Mission type | Orbiter (433 Eros) |
---|---|
Operator | NASA · APL |
COSPAR ID | 1996-008A |
SATCAT no. | 23784 |
Website | Official website |
Mission duration | 5 years, 21 days |
Spacecraft properties | |
Launch mass | 805 kg[1] |
Dry mass | 487 kilograms (1,074 lb) |
Power | 1,800 W |
Start of mission | |
Launch date | February 17, 1996UTC | 20:43:27
Rocket | Delta II 7925-8 |
Launch site | Cape Canaveral LC-17B |
End of mission | |
Last contact | February 28, 2001 | ~00:00 UTC
Landing date | February 12, 2001 | 20:01 UTC
Landing site | South of Himeros crater, 433 Eros |
Flyby of 253 Mathilde | |
Closest approach | June 27, 1997 | 12:56 UTC
Distance | 1,212 kilometers (753 mi) |
433 Eros orbiter | |
Orbital insertion | February 14, 2000 | 15:33 UTC
Orbits | 230 orbits[2] |
Official insignia of the NEAR Shoemaker mission |
Near Earth Asteroid Rendezvous – Shoemaker (NEAR Shoemaker), renamed after its 1996 launch in honor of planetary scientist Eugene Shoemaker, was a robotic space probe designed by the Johns Hopkins University Applied Physics Laboratory for NASA to study the near-Earth asteroid Eros from close orbit over a period of a year. It was the first spacecraft to orbit an asteroid and land on it successfully.[3] In February 2000, the mission closed in on the asteroid and orbited it. On February 12, 2001, Shoemaker touched down on the asteroid and was terminated just over two weeks later.[3]

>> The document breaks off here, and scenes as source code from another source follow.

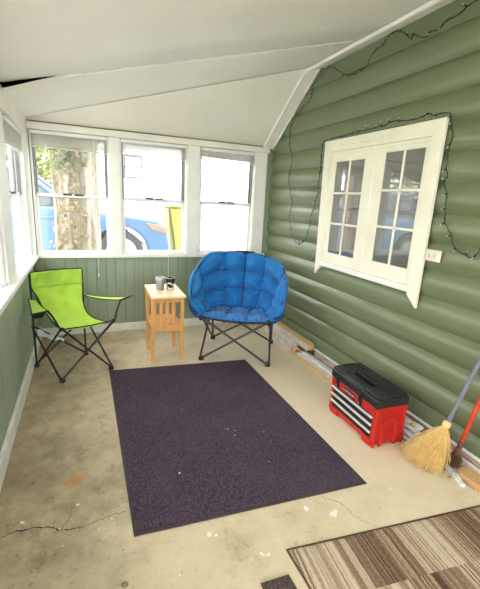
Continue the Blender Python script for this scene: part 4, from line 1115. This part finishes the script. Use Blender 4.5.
# shrubs
def shrub(label, x, y, z, rx, rz, n):
    t = thing('shrub', label, 'shrub', (x, y, z))
    m = MB(); m.tube([(x, y, z), (x+.05, y, z+rz)], [.06, .03], 8)
    for i in range(6): m.tube([(x, y, z+rz*.4), (x+random.uniform(-.6, .6)*rx, y+random.uniform(-.6, .6)*rx, z+rz*random.uniform(.9, 1.7))], [.03, .008], 6)
    build('stem', m, M['bark'], t)
    m = MB()
    for i in range(n):
        d = V(random.gauss(0, 1), random.gauss(0, 1), random.gauss(0, 1)).normalized()*random.random()**.35
        c_ = V(x+d.x*rx, y+d.y*rx, z+rz*1.1+d.z*rz); n_ = V(random.gauss(0, 1), random.gauss(0, 1), random.gauss(.4, 1)).normalized()
        t1 = n_.orthogonal().normalized(); t2 = n_.cross(t1); s_ = random.uniform(.04, .08)
        m.add([c_+t1*s_*1.5, c_+t2*s_*.6, c_-t1*s_*1.2, c_-t2*s_*.6], [(0, 1, 2, 3)])
    tag(build('leaves', m, M['bushleaf'], t, smooth=False), kind='stuff')
shrub('yellow green shrub behind the car left of the tree', -1.25, 9.6, .28, 1.0, 1.5, 3000)
shrub('large yellow green bush outside the left wall windows', -4.6, 9.0, .1, 1.5, 1.7, 2600)

# --------------------------------------------------------------- light
w = bpy.data.worlds.new('overcast'); S.world = w; w.use_nodes = True
bg = w.node_tree.nodes['Background']; bg.inputs[0].default_value = (1.0, .985, .965, 1); bg.inputs[1].default_value = SKY
def portal(loc, rot, sx, sy):
    l = bpy.data.lights.new('window_portal', 'AREA'); l.shape = 'RECTANGLE'; l.size = sx; l.size_y = sy
    l.cycles.is_portal = True
    o = link(bpy.data.objects.new('window_portal', l)); o.location = loc; o.rotation_euler = rot
for a, b in FW: portal(((a+b)/2, YF+.1, 1.46), (-pi/2, 0, 0), b-a, 1.17)
for a, b in LW: portal((XL-.17, (a+b)/2, 1.44), (0, -pi/2, 0), 1.13, b-a)
portal(((XL+XR)/2, YB-.11, 1.45), (pi/2, 0, 0), XR-XL, 1.21)

# -------------------------------------------------------------- camera
ca = bpy.data.cameras.new('camera'); co = link(bpy.data.objects.new('camera', ca))
R_ = Matrix(((0.92643339, -0.37301984, 0.05076794), (0.04460153, 0.24266476, 0.96908437), (-0.37380728, -0.89552779, 0.24144999))).transposed()
co.matrix_world = Matrix.Translation((0, 0, 1.5)) @ R_.to_4x4()
ca.sensor_fit = 'HORIZONTAL'; ca.sensor_width = 36; ca.lens = 378.2138/480*36; ca.clip_start = .02
S.camera = co
S.view_settings.view_transform = 'Standard'; S.view_settings.look = 'None'; S.view_settings.gamma = 1; S.view_settings.exposure = EXPO
S.view_settings.use_curve_mapping = False
S.cycles.max_bounces = 10; S.cycles.diffuse_bounces = 7; S.cycles.glossy_bounces = 4; S.cycles.transparent_max_bounces = 16
S.cycles.use_denoising = True; S.cycles.sample_clamp_indirect = 6
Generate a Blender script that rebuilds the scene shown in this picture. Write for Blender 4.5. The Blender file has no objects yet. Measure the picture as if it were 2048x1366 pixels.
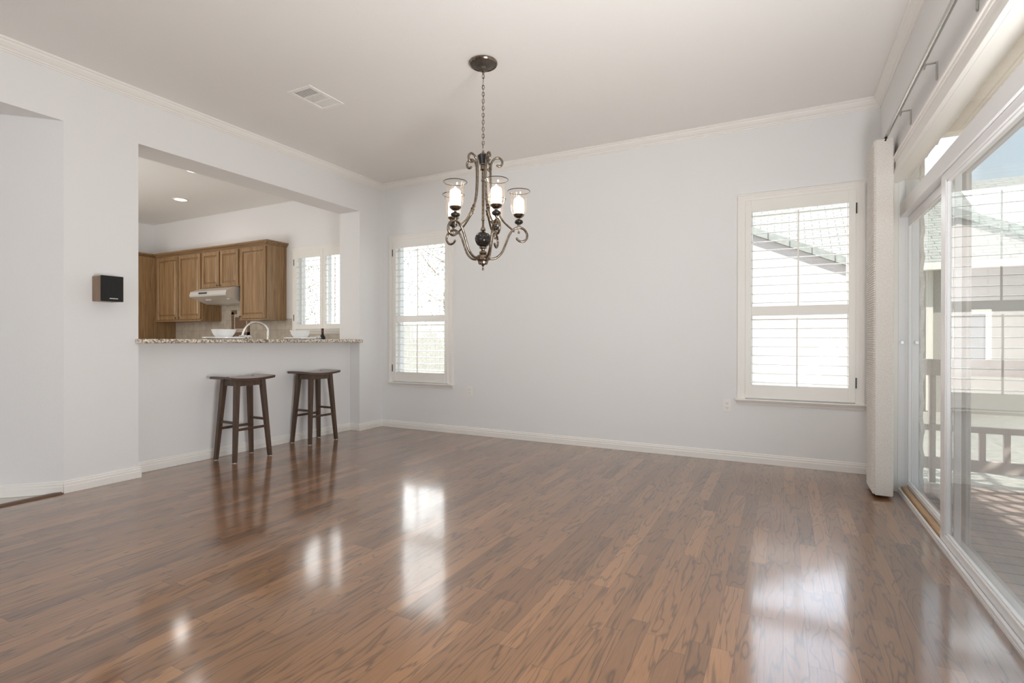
import bpy, bmesh, math, random
from mathutils import Vector, Matrix
random.seed(7)
PI = math.pi
sc = bpy.context.scene
COL = sc.collection

# ---------------------------------------------------------------- camera
CAMZ = 1.075
cd = bpy.data.cameras.new('camera'); cam = bpy.data.objects.new('camera', cd); COL.objects.link(cam)
cd.sensor_width = 36.0; cd.lens = 1043.69 * 36.0 / 2048.0; cd.clip_start = 0.05; cd.clip_end = 200
yaw, pit, rol = math.radians(27.52775), math.radians(-0.13713), math.radians(0.079406)
f0 = Vector((-math.sin(yaw), math.cos(yaw), 0)); r0 = Vector((math.cos(yaw), math.sin(yaw), 0)); u0 = Vector((0, 0, 1))
f = f0 * math.cos(pit) + u0 * math.sin(pit); u1 = u0 * math.cos(pit) - f0 * math.sin(pit)
r = r0 * math.cos(rol) + u1 * math.sin(rol); u = u1 * math.cos(rol) - r0 * math.sin(rol)
M = Matrix((r, u, -f)).transposed().to_4x4(); M.translation = Vector((0, 0, CAMZ))
cam.matrix_world = M
sc.camera = cam

# ---------------------------------------------------------------- world, sun, area lights, exposure
sc.view_settings.view_transform = 'Standard'
sc.view_settings.look = 'None'
sc.view_settings.gamma = 1.0
sc.view_settings.use_curve_mapping = False
sc.view_settings.exposure = 0.15
sc.cycles.use_denoising = True
sc.cycles.max_bounces = 10; sc.cycles.diffuse_bounces = 6; sc.cycles.glossy_bounces = 5
sc.cycles.transparent_max_bounces = 16
sc.cycles.sample_clamp_indirect = 6.0
sc.cycles.caustics_reflective = False; sc.cycles.caustics_refractive = False

w = bpy.data.worlds.new('sky'); sc.world = w; w.use_nodes = True
nt = w.node_tree; nt.nodes.clear()
out = nt.nodes.new('ShaderNodeOutputWorld'); bg = nt.nodes.new('ShaderNodeBackground')
tc = nt.nodes.new('ShaderNodeTexCoord')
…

The primary scientific objective of NEAR was to return data on the bulk properties, composition, mineralogy, morphology, internal mass distribution, and magnetic field of Eros. Secondary objectives include studies of regolith properties, interactions with the solar wind, possible current activity as indicated by dust or gas, and the asteroid spin state. This data was used to help understand the characteristics of asteroids in general, their relationship to meteoroids and comets, and the conditions in the early Solar System. To accomplish these goals, the spacecraft was equipped with an X-ray/gamma-ray spectrometer, a near-infrared imaging spectrograph, a multi-spectral camera fitted with a CCD imaging detector, a laser rangefinder, and a magnetometer. A radio science experiment was also performed using the NEAR tracking system to estimate the gravity field of the asteroid. The total mass of the instruments was 56 kg (123 lb), requiring 80 watts of power.